Sayre Hall functioned as a men's dormitory for most of its life along University Avenue. Designed by prominent New York City architect, A. Wallace McRae, in the Beaux Arts style, it cut a sophisticated and cosmopolitan figure on the Wesley College campus, of which it was a part for much of its history. UND Archival photo.
Sayre Hall functioned as a men’s dormitory for most of its life along University Avenue. Designed by prominent New York City architect, A. Wallace McRae, in the Beaux Arts style, it cut a sophisticated and cosmopolitan figure on the Wesley College campus, of which it was a part for much of its history. UND Archival photo.

Connections abound

Harold Holden Sayre was not a UND alum, rather he was born in Hutchinson, Minn. He spent most of his time on the East or West Coast and attended Stanford, where he played on its undefeated 1915 rugby team. Still, his name has been engraved in the history of the UND campus since 1919.

Harold Holden Sayre
Harold Holden Sayre

Sayre Hall functioned as a men’s dormitory for most of its life along University Avenue. As a student residence hall, Sayre Hall served as home to such famous UND figures as Maxwell Anderson (award-winning playwright) and Carl Ben Eielson (aviation pioneer).

Designed by prominent New York City architect A. Wallace McRae in the Beaux Arts style, Sayre Hall cut a sophisticated and cosmopolitan figure on Wesley College, which was founded in 1905 in a unique co-institutional arrangement with and alongside UND. Wesley College students, who lived in Sayre and nearby Larimore Halls, took classes in music and religion, and could also earn credits at UND. UND students also could take music and religion classes at Wesley College.

The arrangement continued until 1965, when the struggling Wesley College finally sold its property to UND.

UND Assistant Professor of English Sheila Liming, a talented bagpiper, set an appropriately somber tone at Thursday’s Sayre memorial event with two World War I era songs. Speaker after speaker followed describing various connections to Sayre and Sayre Hall, some more direct than others, but all were meaningful in their own ways.

Col. Benjamin Spencer, commander at the Grand Forks Air Force Base, talked about Sayer’s warrior spirit as a member of the Army Air Service, a precursor to the Air Force of today.

“We could not have gotten where we are without folks like Lieutenant Sayre as well as the constant support of the people of the Grand Forks community,” Spencer said.

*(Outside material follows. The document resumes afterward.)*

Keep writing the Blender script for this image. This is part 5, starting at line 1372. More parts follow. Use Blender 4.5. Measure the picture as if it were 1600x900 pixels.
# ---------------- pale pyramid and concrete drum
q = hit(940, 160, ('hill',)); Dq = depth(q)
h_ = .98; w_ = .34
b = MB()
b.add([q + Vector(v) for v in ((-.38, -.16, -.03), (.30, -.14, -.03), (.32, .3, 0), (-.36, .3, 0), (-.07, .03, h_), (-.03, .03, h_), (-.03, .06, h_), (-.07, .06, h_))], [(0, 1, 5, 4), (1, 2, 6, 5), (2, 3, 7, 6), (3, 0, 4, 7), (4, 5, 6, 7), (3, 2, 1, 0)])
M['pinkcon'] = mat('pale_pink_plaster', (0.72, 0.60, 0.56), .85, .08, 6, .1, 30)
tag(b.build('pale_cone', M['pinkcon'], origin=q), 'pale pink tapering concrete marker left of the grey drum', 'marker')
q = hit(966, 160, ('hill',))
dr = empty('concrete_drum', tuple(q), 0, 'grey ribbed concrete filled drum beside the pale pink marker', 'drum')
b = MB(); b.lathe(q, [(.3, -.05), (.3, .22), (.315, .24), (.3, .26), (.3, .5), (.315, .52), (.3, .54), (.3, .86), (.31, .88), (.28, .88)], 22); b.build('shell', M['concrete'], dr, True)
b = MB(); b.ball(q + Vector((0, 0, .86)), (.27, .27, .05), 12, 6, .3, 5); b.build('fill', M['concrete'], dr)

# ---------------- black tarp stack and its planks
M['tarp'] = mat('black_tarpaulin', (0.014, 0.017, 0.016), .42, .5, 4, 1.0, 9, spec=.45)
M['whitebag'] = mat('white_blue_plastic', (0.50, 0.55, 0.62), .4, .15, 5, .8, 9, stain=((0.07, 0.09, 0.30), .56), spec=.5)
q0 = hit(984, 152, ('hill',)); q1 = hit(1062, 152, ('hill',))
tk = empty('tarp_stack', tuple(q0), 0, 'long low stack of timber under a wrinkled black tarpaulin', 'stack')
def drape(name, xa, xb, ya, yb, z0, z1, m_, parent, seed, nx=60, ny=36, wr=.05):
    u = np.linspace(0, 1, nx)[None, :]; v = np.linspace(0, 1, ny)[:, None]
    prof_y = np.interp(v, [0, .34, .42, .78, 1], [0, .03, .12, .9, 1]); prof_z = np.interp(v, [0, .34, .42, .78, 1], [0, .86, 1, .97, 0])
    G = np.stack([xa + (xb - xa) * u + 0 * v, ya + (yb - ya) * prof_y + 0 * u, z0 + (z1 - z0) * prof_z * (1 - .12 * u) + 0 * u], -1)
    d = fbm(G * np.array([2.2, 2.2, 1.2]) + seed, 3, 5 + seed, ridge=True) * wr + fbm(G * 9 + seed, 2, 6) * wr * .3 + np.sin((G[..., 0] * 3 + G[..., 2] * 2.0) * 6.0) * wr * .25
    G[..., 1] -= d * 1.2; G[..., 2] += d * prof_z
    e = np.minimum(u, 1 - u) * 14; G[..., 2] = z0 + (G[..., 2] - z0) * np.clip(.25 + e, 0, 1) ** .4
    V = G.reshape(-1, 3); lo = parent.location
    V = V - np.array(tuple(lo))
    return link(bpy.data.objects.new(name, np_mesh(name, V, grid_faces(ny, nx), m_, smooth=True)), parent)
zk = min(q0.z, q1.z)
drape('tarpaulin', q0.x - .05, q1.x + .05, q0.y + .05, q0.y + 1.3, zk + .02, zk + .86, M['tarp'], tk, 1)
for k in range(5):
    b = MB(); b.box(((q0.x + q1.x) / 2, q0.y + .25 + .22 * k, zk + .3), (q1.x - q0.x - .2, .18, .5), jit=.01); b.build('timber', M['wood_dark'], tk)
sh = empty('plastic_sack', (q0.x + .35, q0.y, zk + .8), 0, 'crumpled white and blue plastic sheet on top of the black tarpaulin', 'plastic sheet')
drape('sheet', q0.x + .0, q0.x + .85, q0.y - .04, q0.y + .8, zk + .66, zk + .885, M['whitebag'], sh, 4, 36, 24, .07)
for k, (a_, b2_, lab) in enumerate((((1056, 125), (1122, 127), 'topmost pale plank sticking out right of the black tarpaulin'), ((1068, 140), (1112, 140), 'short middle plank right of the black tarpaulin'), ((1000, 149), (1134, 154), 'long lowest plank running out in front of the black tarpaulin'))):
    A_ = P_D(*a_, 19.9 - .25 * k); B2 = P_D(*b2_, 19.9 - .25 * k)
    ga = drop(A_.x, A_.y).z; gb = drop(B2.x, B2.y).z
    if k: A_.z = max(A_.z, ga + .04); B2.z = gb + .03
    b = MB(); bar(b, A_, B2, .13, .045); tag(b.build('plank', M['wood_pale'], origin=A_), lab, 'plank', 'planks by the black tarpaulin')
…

UND History Professor Kim Porter also told tales of soldiers and airman from past generations with connections to UND and Grand Forks and who served and fought in World War I and World War II, including one man who died in the former and whose son gave his life in the latter.

Redlin recalled taking Honors classes in Sayre Hall during his freshman year and thinking at the time that it was just another campus building full of classrooms.

“We go by these buildings every day and seldom do students realize that a hundred years of history have taken place within their walls,” he said.

On right track

William Caraher
William Caraher

Over the course of the spring semester, Redlin and the rest of the Wesley College Documentation Project team worked with UND Facilities to conduct in-depth reviews of nearly every inch of Sayre Hall and other former Wesley College structures.

Brian Larson, UND associate director of construction management, said that he’s partnered with consultants and contractors for the technical side of the historical documentation effort. This included 3-D sub-centimeter laser scans of the structures as well as drone flyovers, thanks to the expertise of Skyskopes, a UND-spun UAS business. In the process, more than 4,000 images were collected.

The entire effort, including the class project, was spurred by UND History Professor William Caraher not long after first learning that Sayre Hall and the other Wesley College structures soon would be razed. He commended UND for its willingness to work with students and to provide resources for historic documentation and preservation.

“UND has done everything right,” Caraher said. “If all schools in the state would do what UND has done – we’d be on the right track.”